Availability of liquidity will encourage financing for consumer durables, and these things will lead to an uptick in demand. We have certain products that come under the essential segment like television above 32-inches where GST of 28% is levied. I would like to request to bring it down to 18%. Import duty on open cell, which is an essential input for television, should be brought down to zero from 5% because import from Vietnam and Asean countries is hurting the 'Make in India' programme. So, certain issues such as rationalisation of GST and rate reduction, liquidity infusion and import duty correction will revive the industry, bring buoyancy and encourage demand.

Dixon Technologies' profits increased by 85% in the first quarter. Do you think that the company will repeat the results in the future quarters?

Yes, our growth has been good in the first quarter. Dixon is an outsourcing company and we design durable products and lighting products for other brands.

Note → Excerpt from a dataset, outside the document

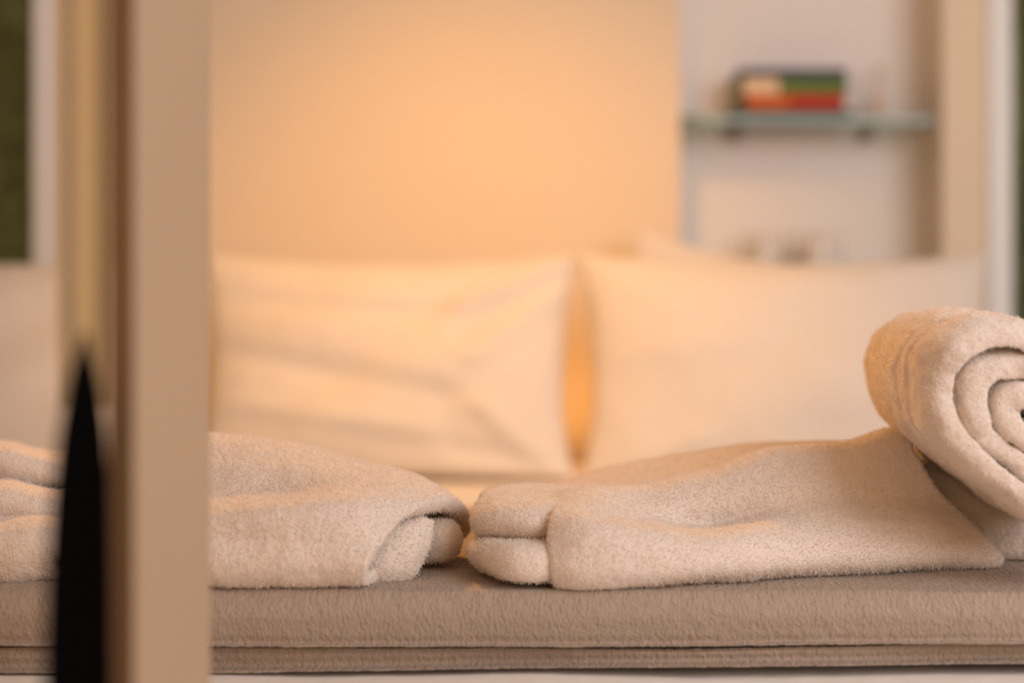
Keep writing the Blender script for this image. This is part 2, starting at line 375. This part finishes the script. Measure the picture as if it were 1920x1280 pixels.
Lg = [rowz([290,400,520,620,690,740], zb, 1.09),
      rowz([290,400,520,600,660,715], zb-.001, 1.03),
      rowp([290,400,520,590,640,688], [1084,1085,1087,1087,1085,1080], 1.004),
      rowp([290,400,520,600,655,693], [1056,1056,1058,1058,1057,1054], .992),
      rowp([290,400,520,605,665,709], [1015,1015,1015,1018,1020,1030], [.998,.998,.996,.996,.998,1.006]),
      rowp([290,400,520,620,690,742], [972,970,962,955,960,984], [1.012,1.008,1.002,1.004,1.012,1.028]),
      rowp([290,400,520,640,730,795], [948,946,938,930,932,955], [1.06,1.06,1.055,1.045,1.045,1.052]),
      rowp([290,400,520,655,760,838], [870,870,880,895,915,946], [1.10,1.10,1.09,1.08,1.08,1.085]),
      rowp([290,400,530,660,775,868], [824,827,843,876,905,962], [1.14,1.14,1.14,1.13,1.12,1.12]),
      rowp([290,400,530,660,780,880], [840,845,862,890,925,988], [1.20,1.20,1.19,1.17,1.155,1.145]),
      rowp([290,400,530,660,770,865], [930,930,935,945,965,1010], [1.24,1.24,1.22,1.20,1.18,1.155]),
      rowz([290,400,530,660,760,840], zb+.004, [1.24,1.24,1.23,1.21,1.19,1.17])]
LA = [rowp([640,690,725,752], [1098,1098,1094,1086], [1.04,1.036,1.04,1.046]),
      rowp([640,700,745,780], [1062,1062,1064,1066], [1.04,1.028,1.034,1.05]),
      rowp([650,715,760,797], [1030,1026,1026,1030], [1.045,1.035,1.04,1.056]),
      rowp([665,735,775,804], [1000,998,996,1000], [1.055,1.045,1.05,1.06]),
      rowp([690,750,790,806], [985,982,978,982], [1.075,1.06,1.062,1.068])]
LB = [rowp([740,790,820,838], [1055,1052,1048,1042], [1.10,1.09,1.09,1.10]),
      rowp([740,795,830,856], [1035,1030,1028,1024], [1.10,1.085,1.085,1.10]),
      rowp([740,800,835,856], [1010,1005,1002,1002], [1.10,1.085,1.085,1.10]),
      rowp([740,800,825,842], [992,988,986,988], [1.12,1.10,1.10,1.11])]
towel('bath_towel', [(Lg, .012), (LA, .012), (LB, .014)], 'white terry towel bundled right of the beige post, its open end showing inner folds', None)
r1y = [1089,1088,1083,1074,1064,1055,1050,1047]
Rg = [rowz([1044,1110,1230,1380,1530,1680,1790,1870], zb, [1.09,1.09,1.10,1.12,1.15,1.17,1.19,1.20]),
      rowz([1042,1112,1230,1380,1530,1680,1795,1874], zb-.001, [1.025,1.025,1.032,1.052,1.075,1.10,1.115,1.125]),
      rowp([1034,1110,1230,1380,1530,1680,1800,1882], r1y, [449/(y-640) for y in r1y]),
      rowp([1028,1110,1230,1380,1530,1680,1800,1872], [1060,1062,1060,1055,1048,1042,1040,1042], [.994,.994,1.0,1.02,1.045,1.065,1.085,1.10]),
      rowp([1028,1110,1220,1350,1500,1640,1755,1835], [1005,1000,1006,1015,1000,998,1000,1000], [1.005,1.0,1.01,1.03,1.055,1.075,1.09,1.105]),
      rowp([1030,1110,1210,1340,1480,1610,1710,1780], [972,975,990,994,958,947,945,945], [1.02,1.02,1.055,1.085,1.085,1.10,1.11,1.12]),
      rowp([1036,1110,1200,1330,1460,1590,1680,1738], [955,950,952,935,905,890,888,890], [1.045,1.05,1.08,1.09,1.095,1.105,1.115,1.12]),
      rowp([1044,1110,1200,1330,1460,1580,1660,1700], [942,926,922,896,855,842,820,822], [1.08,1.09,1.11,1.115,1.12,1.125,1.13,1.13]),
      rowp([1046,1110,1200,1330,1460,1580,1660,1705], [942,932,922,898,865,855,842,850], [1.16,1.17,1.18,1.18,1.18,1.18,1.18,1.17]),
      rowp([1030,1100,1200,1320,1440,1560,1670,1710], [922,898,879,856,845,846,856,880], 1.28),
      rowp([1040,1100,1200,1320,1440,1560,1660,1700], [940,930,920,915,910,910,915,920], 1.34),
      rowz([1040,1100,1200,1320,1440,1560,1660,1700], zb, 1.34)]
for r_ in Rg[:8]: x_, y_, z_ = r_[0]; r_[0] = (x_+.001, y_+.008, z_)
RU = [rowp([1130,1060,1000,950,915,902], [1016,1014,1008,1002,996,985], [1.06,1.055,1.05,1.055,1.065,1.08]),   # upper lobe
      rowp([1130,1060,1000,945,910,898], [990,988,984,980,978,976], [1.045,1.035,1.03,1.035,1.05,1.075]),
      rowp([1130,1060,1000,945,912,900], [962,962,960,958,960,964], [1.05,1.045,1.04,1.045,1.06,1.08]),
      rowp([1130,1060,1000,950,920,906], [950,948,945,942,945,952], [1.09,1.08,1.075,1.08,1.09,1.10]),
      rowp([1130,1060,1000,955,925,912], [940,935,930,932,938,948], 1.15),
      rowp([1130,1060,1000,960,930,915], [930,925,925,930,940,950], 1.24)]
RL = [rowp([1130,1070,1020,975,940,922], [1065,1068,1074,1075,1061,1049], [1.036,1.028,1.014,1.012,1.045,1.075]),   # lower lobe
      rowp([1130,1070,1020,965,918,898], [1056,1058,1062,1062,1050,1042], [1.032,1.022,1.006,1.005,1.04,1.075]),
      rowp([1130,1070,1020,955,908,893], [1045,1045,1045,1041,1034,1031], [1.036,1.026,1.012,1.015,1.043,1.076]),
      rowp([1130,1070,1020,955,915,900], [1042,1038,1032,1026,1022,1024], [1.06,1.05,1.045,1.055,1.07,1.09]),
      rowp([1130,1070,1020,960,925,908], [1034,1030,1024,1020,1020,1024], 1.12)]
towel('bath_towel', [(Rg, .012), (RU, .016), (RL, .018)], 'white terry towel spread in folds at the centre, its left end two stacked folds', None, hair=170000)
R2 = [rowz([1800,1830,1900,2000,2150], zb, [1.17,1.16,1.15,1.14,1.14]),
      rowp([1820,1850,1900,2000,2150], [1028,1030,1035,1037,1037], [1.15,1.14,1.13,1.12,1.12]),
      rowp([1780,1820,1890,2000,2150], [960,975,1000,1022,1035], [1.16,1.15,1.14,1.13,1.13]),
      rowp([1722,1785,1870,2000,2150], [868,905,955,1000,1025], [1.17,1.165,1.16,1.15,1.15]),
      rowp([1710,1775,1860,2000,2150], [846,885,938,985,1015], 1.21),
      rowp([1710,1775,1860,2000,2150], [835,872,918,965,995], 1.30),
      rowz([1710,1775,1860,2000,2150], zb, 1.34)]
towel('bath_towel', [(R2, .013)], 'white terry towel lying beneath the rolled towel at the right edge', None, hair=50000)
# towel stack seen left of the post
def stack_layer(y0, y1, fr, back, pts, seed):
    pxs = [-260, -120, 0, 60, 120, 240]; r = random.Random(seed)
    zf = -(y1-640)/F*fr
    G = [rowz(pxs, zf+.001, fr+.06), rowz(pxs, zf, fr+.012), rowp(pxs, [y1-(y1-y0)*.35+q for q in pts], fr), rowp(pxs, [y1-(y1-y0)*.75+q for q in pts], fr+.004),
         rowp(pxs, [y0+q for q in pts], fr+.03), rowp(pxs, [y0+q for q in pts], fr+.07)]
    z_ = [(-(y0+q-640)/F*(fr+.07)) for q in pts]
    G += [rowz(pxs, z_, back-.03), rowz(pxs, [a-.01 for a in z_], back)]
    return G
SL = [(stack_layer(985, 1084, 1.03, 1.24, [-4,-4,0,-6,-4,4], 1), .012), (stack_layer(925, 975, 1.07, 1.26, [-10,-8,-12,0,8,16], 2), .012), (stack_layer(862, 900, 1.12, 1.28, [-8,-8,-14,-2,8,18], 3), .011)]
towel('bath_towel', SL, 'white terry towel folded in soft layers at the left edge of the photo', None, hair=60000)
# rolled towel
def roll():
    a_, b_ = .099, .0575; m_ = a_-b_; pitch = .0165; t = .0158; tilt = -math.radians(36)
    turns = (b_-.004)/pitch; n = 900
    ph = np.linspace(0, 2*math.pi*turns, n)
    rho = .004+pitch*ph/(2*math.pi)
    rho = rho*(1+.03*np.sin(2*ph+.6)+.07*np.sin(3*ph+2.2)*np.clip(1.1-rho/b_, 0, 1)+.05*np.sin(5*ph+.5)*np.clip(1.1-rho/b_, 0, 1))
    mm = m_*(.10+.90*rho/b_)
    px = rho*np.cos(ph)+mm*np.tanh(2.0*np.cos(ph)); pz = rho*np.sin(ph)*(1-.0*px)
    pz += .004*np.sin(px*60+1)*(1-rho/b_)*1.2
    ang0 = math.pi+.9
    px, pz = -px, pz
    X0 = px*math.cos(tilt)-pz*math.sin(tilt); Z0 = px*math.sin(tilt)+pz*math.cos(tilt)
    cpath = np.stack([X0, Z0], -1)
    L = np.concatenate([[0], np.cumsum(np.linalg.norm(np.diff(cpath, axis=0), axis=1))]); N = int(L[-1]/.0017)
    s = np.linspace(0, L[-1], N); cx = np.interp(s, L, X0); cz = np.interp(s, L, Z0)
    tx, tz = np.gradient(cx), np.gradient(cz); l = np.hypot(tx, tz); nxn, nzn = -tz/l, tx/l
    yn, yf = .985, 1.225; rr = t/2
    prof = []
    for k in range(7):
        q = math.pi/2*k/6; prof.append((rr*math.sin(q)**.7, yn+.0045-.0045*math.cos(q)))
    for y in np.arange(yn+.0065, yf-rr, .0018): prof.append((rr, y))
    for k in range(7):
        q = math.pi/2*(1-k/6); prof.append((rr*math.sin(q), yf-rr+rr*math.cos(q)))
    half = prof; prof = half+[(-a, b) for a, b in half[::-1]][1:-1]
    K = len(prof); aa = np.array([p[0] for p in prof]); yy = np.array([p[1] for p in prof])
    tuck = np.clip(np.minimum(s, L[-1]-s)/rr, 0, 1); tuck = np.sqrt(1-(1-tuck)**2)
    stag = .003*np.sin(s*19)+.003*np.sin(s*53+1)+.0012*np.sin(s*140)-.001*np.clip(1-s/L[-1]*1.2, 0, 1)
    stag = -stag
    band = np.interp(yy, [0, 1.018, 1.022, 1.034, 1.038, 1.05, 1.054, 1.066, 1.07, 9], [0, 0, -.0022, -.0022, 0, 0, -.0022, -.0022, 0, 0])
    fr = np.clip((yf-yy)/(yf-yn), 0, 1)
    A = aa[None, :]*tuck[:, None]*(1+.45*np.abs(np.interp(s, L, np.cos(ph)))**2*np.clip(1.15-s/L[-1], 0, 1))[:, None]+np.where(np.abs(aa) > .9*rr, np.sign(aa)*band, 0)[None, :]
    flare = 1-.10*np.clip((yy-1.10)/.12, 0, 1)**2-.13*np.clip((1.012-yy)/.027, 0, 1)**2
    VX = (cx[:, None]+nxn[:, None]*A)*flare[None]; VZ = (cz[:, None]+nzn[:, None]*A)*flare[None]
    VY = yy[None, :]+stag[:, None]*fr[None, :]
    CXn, CYn = 1960, 817
    cxw = X(CXn, .99)+.012*(1-fr); czw = ZC-(CYn-640)/F*.99+.012*(1-fr)
    V = np.stack([VX+cxw[None], VY, VZ+czw[None]], -1).reshape(-1, 3)
    idx = np.arange(N*K).reshape(N, K); i2 = np.roll(idx, -1, axis=1)
    Fc = np.stack([idx[:-1], i2[:-1], i2[1:], idx[1:]], -1).reshape(-1, 4).tolist()
    Fc.append(idx[0].tolist()[::-1]); Fc.append(idx[-1].tolist()); Fc = outward(V, Fc)
    o = link('rolled_towel', V, Fc, M['terry']); o.data.materials.append(M['terryhair'])
    tag(o, 'white terry towel rolled into a spiral, resting on folded towels at the right edge', 'towel')
    clouds(o, .03, .006); clouds(o, .010, .002, 1); clouds(o, .0032, .0012, 1)
    pile(o, 120000, .0010, 2)
    return o
roll()
# ------------------------------------------------------------------ foreground: panel, pale strip, black shape
xp = -.168
panel = empty('partition_panel', (xp-.006, .74, 0), 'tall beige panel standing upright in the left foreground', 'panel')
boxes('board', [(xp-.0105, xp, .635, .793, 0, HT-.002)], M['post'], panel, .0012)
tag(boxes('shade_strip', [(xp-.0112, xp-.0002, .630, .6345, 0, HT-.002)], M['brown'], panel, .0008), 'panel edge with its shade coloured dark brown')
# pale gathered strip just left of the panel, not identified
n = 90; zs_ = np.linspace(.75, HT-.01, 30)
g = np.array([[(xx, .70+.012*math.sin((xx+.2)*330), z_) for xx in np.linspace(X(118, .7), X(200, .7), n)] for z_ in zs_])
idx = np.arange(g.shape[0]*g.shape[1]).reshape(g.shape[:2]); V = g.reshape(-1, 3); Fc = np.stack([idx[:-1, :-1], idx[:-1, 1:], idx[1:, 1:], idx[1:, :-1]], -1).reshape(-1, 4)
tag(link('pale_strip', V, Fc, M['pale_strip']), 'narrow pale strip hanging in folds left of the beige panel', 'pale_strip')
# black shape, not identified: a tapered fall with a brown knob
d0 = .60; st = [(625, 158, 2), (660, 157, 5), (700, 156, 9), (760, 155, 13), (840, 154, 17), (960, 153, 20), (1100, 152, 22), (1240, 152, 23), (1400, 152, 25), (1800, 152, 29), (2600, 152, 33), (3500, 152, 35)]
ring = 40; V = []; Fc = []
sts = crom(np.array(st, float), 90, 0)
for (py, px, hw) in sts:
    cx_, cy_, cz_ = P(px, py, d0); r_ = hw/F*d0
    for k in range(ring):
        a = 2*math.pi*k/ring; wv = 1+.06*math.sin(5*a+py*.004)
        V.append((cx_+r_*wv*math.cos(a), cy_+.05*min(1, r_/.006)*wv*math.sin(a), cz_))
for i in range(len(sts)-1):
    for k in range(ring):
        k2 = (k+1) % ring; Fc.append((i*ring+k, i*ring+k2, (i+1)*ring+k2, (i+1)*ring+k))
Fc.append(tuple(range(ring))); Fc.append(tuple((len(sts)-1)*ring+k for k in range(ring))[::-1])
black_shape = empty('black_shape', (P(150, 640, d0)[0], d0, .3), 'slim black tapered shape in the left foreground with a brown knob', 'black_shape')
link('black_shape_body', V, Fc, M['black_shape'], black_shape)
bp = P(103, 1052, .63); prof = [(.001, 0), (.0032, .0004), (.0034, .0016), (.0028, .0024), (.001, .002)]
Vb, Fb = lathe(prof, 24); Vb = [(bp[0]+a*1.1, bp[1]-c, bp[2]+b*.8) for a, b, c in Vb]
link('knob', Vb, Fb, M['knob'], black_shape)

Ebitda growth stands above 90%. As far as the margin is concerned then many things have an impact on it. I feel that the domains where margins have expanded like lighting, and we have achieved operating leverage in the domain. It is at a very big scale as we are engaged in manufacturing 35-40% LED indoor lighting of India. The scale has increased in even other products, but the operating leverage has not kicked in yet in those areas. I feel that it will happen in next one-two quarters and you will be able to see good margin improvement in Dixon's performance.

Which segment will give you the maximum growth in the next five years?

On comparing India's consumption story with China, we find that China's demand is five times more than India's demand because of the low penetration level in India. So, I feel the growth story in India across all these verticals will be bullish. Several products like lighting and washing machine – for which a plant is being developed near Chennai airport – will be globally comparative and we will be able to generate demand from the international market. So, all these fields are high-growth areas and I am sure that Dixon's growth story will remain good.

Do you have any plans to expand your capacity?

Yes, we have a capacity of about 1 million semi-automatic washing machines, and it is completely utilised. We will set up a new plant in the next six months. The plant with a capacity of six lakh/annum will come up in Noida. So, the current situation where we are not able to execute orders will come into control. Apart from this, we will also set up a top-loading fully automatic plant in Tirupati, which will become functional in the first or second quarter of the next fiscal. So, our total combined capacity will increase to 2-2.2 million by next year, which is more than 30% of the total requirement of the country.